In the case of Jaferrali K Rattonsey vs. DCIT (supra), the coordinate Bench has decided the similar issue in favour of the assessee. The observations of the coordinate Bench read as under:-
“9.5 From the above, it is clear that Mr. Mukesh Choksi is double speaking in his statements i.e. one given before the A.O. and the one during cross examination before the A.O. Under these circumstances one has to see the evidentiary value of a person making double speaking. We find the Hon’ble Calcutta High Court in the case of Eastern Commercial Enterprises(supra) has held that a man indulging in double speaking cannot be said by any means a truthful man at any stage and no court can decide on which occasion he was truthful. We find the co-ordinate bench of the Tribunal in the case of Mrs. Uttara S. Shorewala (supra) (in which one of us- the Accountant Member is a party) following the decision of Hon’ble Calcutta High Court upheld the order of the ld.
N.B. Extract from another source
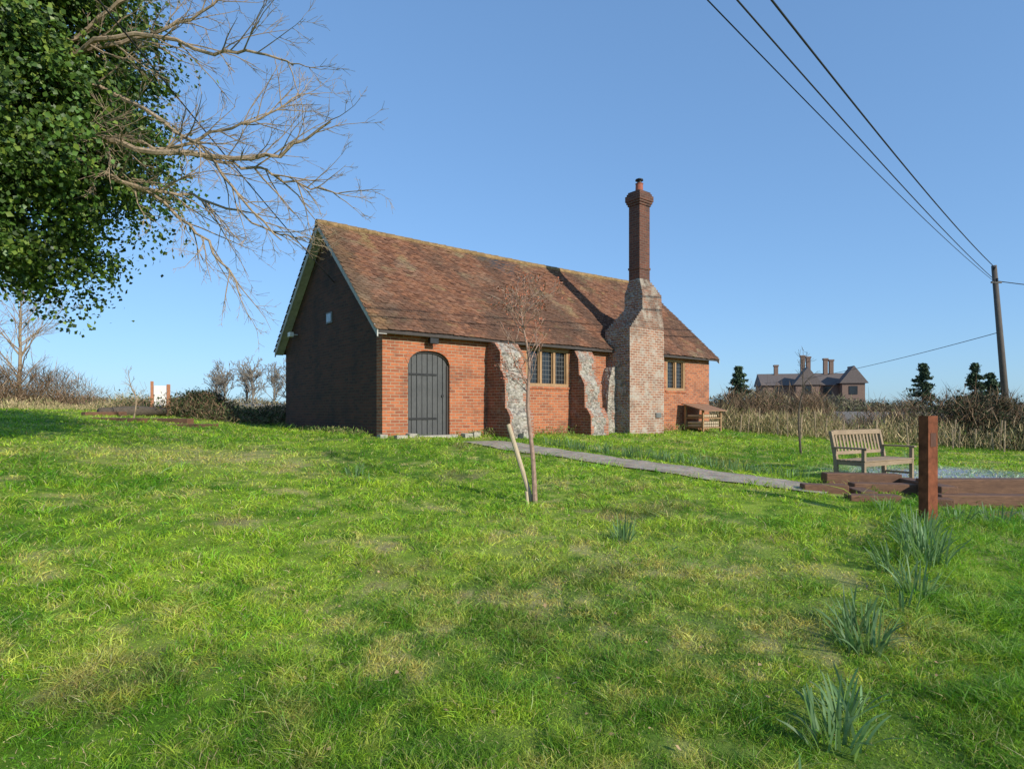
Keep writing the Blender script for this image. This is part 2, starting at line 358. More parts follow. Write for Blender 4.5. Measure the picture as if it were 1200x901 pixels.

CIT (A) in holding that the decision A.O. cannot make any addition in the assessee’s hands despite the assessee not having made any payment to the entities mentioned by Shri Choksi, whose statement is being relied upon by him. The CIT (A) also noted that Mr. Mukesh Choksi has been vacillating right through and has given different versions at different stages of the proceedings and therefore his evidence was unreliable.
6 Assessment Year: 2008-09 9.6 In view of the above judicial decisions the statement of Mr. Mukesh Choksi cannot be a deciding factor for rejecting the genuineness of the purchase of shares by the assessee especially when all other supporting evidences filed by the assessee were neither proved to be false or untrue. We further find merit in the submission of the ld. counsel for the assessee that the dematerialization of shares from physical holding is a lengthy process and takes considerable time. Therefore, when there is no dispute to the dematerialization of shares before the date of sale, therefore, the shares were purchased much prior to the date of sale.”
In the case of Arvind Asmal Mehta vs. ITO, A.Y. 2009-10, the coordinate Bench of the Tribunal has held that in the absence of any material on record to suggest that the sale consideration received by the assessee is on account of the transaction other than the sale of shares, the onus is on the Assessing Officer to establish that the purchase and sale of the shares are bogus. We further notice that the authorities below have not granted any opportunity to the assessee to confront the statement of Mukesh Chauksi. In the case of CIT vs. Arun Kumar Agarwal (HUF), the Hon’ble High Court of Jharkhand at Ranchi in Tax Appeal No. 4 of 2011, has held that even in case where the share broker was found involved in unfair trade practice and any person, who is not involved in unfair practice, if purchases share from that broker in good faith and if he shows his bona fide in transaction by showing relevant material facts, then only on the basis of the reason that share broker was involved in dealing in the share of a particular company in collusion with others the transactions cannot be held to be shame transaction. In the present case also, we do not find any mala fide on the part of the assessee. The assessee has discharged the primary onus of establishing the genuineness of the transaction. On the other hand, the authorities below have not pointed out any cogent evidence on the basis of which it can be concluded safely that the transactions are bogus. The AO has not rebutted the evidence on record which goes in favour of the assessee.